Haiti Before the Earthquake by Robert J. Mitchell
on view October 22 - November 28, 2010
OPENING RECEPTION Friday October 22, 7 - 10 p.m. with a free concert by billy with Justin Lewis.
I want to share with you photographs of Haiti taken before the earthquake of January 12, 2010.
I visited the countryside and the now devastated cities of Port-au-Prince, Jacmel, and Léogâne. I also visited the northern city of Cap-Haïtian and the UNESCO World Heritage Sites of the Citadel (1805-20) and Sans-Souci Palace (1810-13), which were not affected by the earthquake.
Many of the people and places I photographed are now gone. It was a privilege to honor their lives. At the time, I wanted people in the United States to feel a shared bond with Haitians, because we both established the first democracies in the Americas. Following the earthquake, this need for compassion is even greater.
I think of myself as a politically commited photographer. I concentrate on the everyday lives of market women, farmers, sugar cane workers, the young and the old. I hope my photographs help you understand a people capable of remarkable acts of courage and dignity in the face of global economic deprivation and natural disaster. My artistic interpretation of Haiti seeks to lessen the distance between Haitians and Americans by re-examining democracy in a global context.
These photographs are paradoxically about beauty-a form of spirituality. I photographed scenes of scorched earth and the difficult lives of rural Haitians using a 2¼ film camera. The slow process of setting-up shots-loading film, taking a light reading, setting f-stop, speed, and focus-let my subjects relax their snapshot personas and express their true personality. I believe my strategy resulted in a unique body of work, which asks viewers to expand their ideas of where beauty resides.

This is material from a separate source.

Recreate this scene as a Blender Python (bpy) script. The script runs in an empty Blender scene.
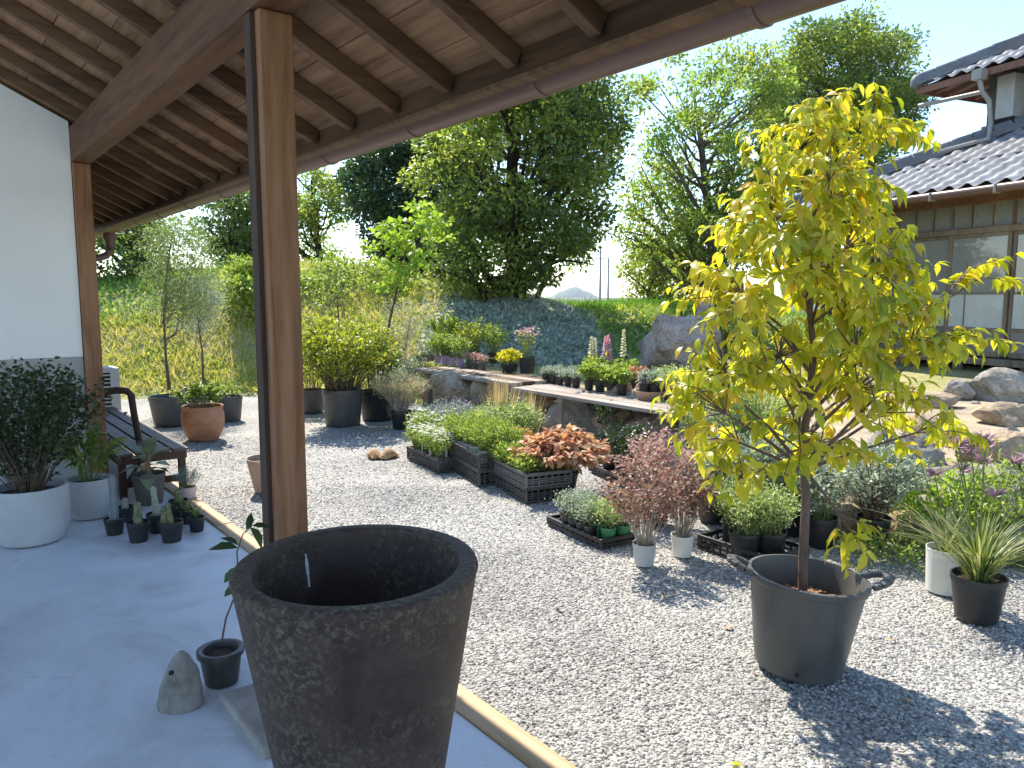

These photographs are like a mirror, which reflect not darkness, but beauty. Therefore, they are elegantly lit, beautifully composed, and carefully cropped. Elegance, beauty, and care are all attributes of the people I met in Haiti.
My hostess, Madame Marèse Jean, for example, lives in a two-room house, yet her immaculately made bed reveals a much larger sense of grace. With the subtle tonalities of black-and-white film, I also tested the political idea that to be born with black skin is opposed to whiteness and light. I want viewers to linger in these images long enough to grasp the global politics of manual labor and the effects of environmental degradation upon Haitians.
This striving for beauty is very personal to me and the reason I have dedicated my life to art. I believe that art can take what is known but suppressed and make it visible. In my Haitian photographs, this means removing the masks of historic silences and superficial differences between two counties and making our shared humanity visible.
About the artist
Robert J. Mitchell is co-director of Zephyr Gallery in Louisville, Kentucky.
Mitchell’s MFA is from the University of Chicago and his BFA from the Atlanta College of Art. He has had solo exhibitions in Atlanta, Boston, Chicago, Frankfort, and Louisville.
The Artist Will Donate a Portion of Sales to Haitian Earthquake Relief.